Michael Mooney, a Chief Encourager, was starts the Beep Kickball. He knew how to do it, too
(nearly off the picture, top). 
            “Kick it, man! Kick it!” Michael shouted from the pitch. When Chester shot the ball in the air, and a “hurray’s” cut the air, Michael shouted, “You did it!” How did he see that, I wondered. Simply, it was not about seeing, but being a part of the game. Another lesson.
            Kudos to Judy Byrd an effervescent Beep Kickball game specialist and volunteer who’s experience with our camps was also her first. An amazing woman with a commitment to engage blind people in sports activities, something many are missing. She later said, that “they got a taste of playing a sport outdoors, getting a little exercise and hopefully, being impressed with their athletic abilities, however slight. I could tell many had not had an opportunity to run often, if ever.” I heard that in the future, many a camper will be offered an experience with Judy’s “exercise” menu.
            Though totally blind, Michael was eager to ride a BMX bike, an activity at which he excelled before an accident left him blind. He got his wish realized. Laying out a safe route for him, counselors equipped his helmet with a camera. A film of his experience received a standing ovation by all campers and staff – blind and sighted alike -- at the concluding campfire on Saturday night.

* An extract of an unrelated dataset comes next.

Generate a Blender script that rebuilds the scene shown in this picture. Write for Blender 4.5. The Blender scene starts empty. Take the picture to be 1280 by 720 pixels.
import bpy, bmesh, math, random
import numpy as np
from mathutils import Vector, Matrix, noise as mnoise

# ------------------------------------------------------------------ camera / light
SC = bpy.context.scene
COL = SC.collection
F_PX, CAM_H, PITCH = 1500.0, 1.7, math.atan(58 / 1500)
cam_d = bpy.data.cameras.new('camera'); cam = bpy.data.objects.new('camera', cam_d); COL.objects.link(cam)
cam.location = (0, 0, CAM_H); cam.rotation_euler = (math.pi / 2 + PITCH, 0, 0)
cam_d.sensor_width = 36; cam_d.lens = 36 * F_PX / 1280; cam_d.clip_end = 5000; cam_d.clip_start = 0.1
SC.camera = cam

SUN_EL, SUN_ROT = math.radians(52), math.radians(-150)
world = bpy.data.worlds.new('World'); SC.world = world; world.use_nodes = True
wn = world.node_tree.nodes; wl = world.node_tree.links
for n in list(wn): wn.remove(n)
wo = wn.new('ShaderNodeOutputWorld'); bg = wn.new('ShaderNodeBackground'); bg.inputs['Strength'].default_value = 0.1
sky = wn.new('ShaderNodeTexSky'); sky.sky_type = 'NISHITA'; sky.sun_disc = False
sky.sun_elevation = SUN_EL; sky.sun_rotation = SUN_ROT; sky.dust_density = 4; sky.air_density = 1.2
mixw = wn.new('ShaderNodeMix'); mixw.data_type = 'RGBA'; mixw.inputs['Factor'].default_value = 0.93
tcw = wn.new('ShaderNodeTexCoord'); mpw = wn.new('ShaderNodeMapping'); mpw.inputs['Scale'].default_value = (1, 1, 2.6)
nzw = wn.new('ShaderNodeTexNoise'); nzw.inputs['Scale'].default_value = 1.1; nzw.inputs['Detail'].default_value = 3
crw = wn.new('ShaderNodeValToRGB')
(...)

            Almost immediately, as the week-long Indian Creek Camp ended on June 17, Michael planned to take part in another camp, the NCBC Blind Biker’s camp which will take the group of tandem bike riders over the course of three days between Nashville, Tennessee, and Tuscumbia, Alabama, on June 20-24. The ride will culminate at Ivy Green, the famed Helen Keller’s childhood home-museum.

Narlon de Oliveira, archery coach tells the campers like it is. They like it that way.
            Observing archery coach Narlon de Oliveira’s would-be-archers made me realize that so often I may be oblivious of the gifts I have and leave them unused. In Narlon’s words, who encourages the blind archers to keep on trying, and teaches them to angle where they would shoot an arrow, “We often complain about things. They could too. But they cheer each other on. If one of their friends hits a balloon, they rejoice.”
            I came to the camp to observe, and learn about a world of blindness. But it was what Narlon said about his experience with blind young people that made me think about my own attitudes. Simply, the campers taught me much about myself.

Waiting for his archery turn, Joseph from Nashville, TN, blowing up a balloon which he will later attempt to hit.